Potenzial für nachhaltige Materialien
Doch steigende Energiepreise und wachsendes Umweltbewusstsein setzen die Industrie langsam unter Druck. Die Unternehmen beginnen, umzudenken. Dies hat auch das Ingenieurbüro und Projektpartner Willers erkannt: «Der gemeinsam entwickelte und gebaute Mock-up in Horw zeigt, dass auch im Reinraum-Bereich erneuerbare Werkstoffe ein grosses Potential haben. Gerade hinsichtlich Vorfabrikation und Skalierbarkeit konnten wir Akzente setzen», sagt CEO Magnus Willers. Als KMU sei Willers auf starke Partner angewiesen, die mit ihrer Forschung nahe an den Herausforderungen praktischer Anwendungen agieren. «Mit der HSLU-Zusammenarbeit geben wir der Innovation den notwendigen Raum. Das wird von unseren Kunden und natürlich auch von unseren Ingenieuren sehr geschätzt.» Viele der Mitarbeiter am Institut seien selbst viele Jahre in der Industrie tätig gewesen. Dadurch entstünden Ideen und neue Ansätze, die am Markt auch relevant sind.
Prüfstand mit Holzwänden
Bei der Analyse, wie sich die Energiebilanz verbessern lässt, legten die Forschenden in einem ersten Schritt das Augenmerk auf die Materialwahl. Zusammen mit Willers und den Modulbauern von Erne Holzbau konzipierte die HLSU einen Reinraum aus Holzwerkstoffen.
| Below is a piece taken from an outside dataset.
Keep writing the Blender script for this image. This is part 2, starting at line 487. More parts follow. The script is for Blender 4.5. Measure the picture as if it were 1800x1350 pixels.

«Die Konstruktion ermöglicht nicht nur eine nachhaltigere Bauweise, sondern auch eine flexible Umgestaltung», erläutert Moser. Einzelne Wandelemente lassen sich bei Bedarf einfach austauschen oder erweitern. Die Zahlen sprechen für sich: Der Ersatz herkömmlicher Metallpaneele durch die Holzmodule reduziert die CO2-Emissionen um 23 Prozent pro eingesetztem Meter. Gleichzeitig sinken die Produktionskosten um 15 Prozent – ohne Einbussen bezüglich Reinheitsvorgaben.
Eine Lüftung, die «mitdenkt»
Doch das Team rund um Marie-Teres Moser denkt bereits weiter. Die künftige Forschung konzentriert sich auf intelligente Lüftungssysteme. «Smarte Sensortechnik soll in Zukunft erkennen, wann und wie der Raum genutzt wird und die Lüftung automatisch anpassen. Sie läuft auf Hochtouren, wenn gearbeitet wird und fährt die Luftmenge runter, wenn niemand da ist oder es der Prozess erlaubt», skizziert Moser die Vision. Der Prüfstand in Horw soll aber nicht nur der Forschung, sondern auch für Schulungen eingesetzt werden und als Showroom dienen. Hier können Studierende und Industriepartner die Zukunft des Reinraumbaus hautnah erleben – und zu weiteren Innovationen beitragen.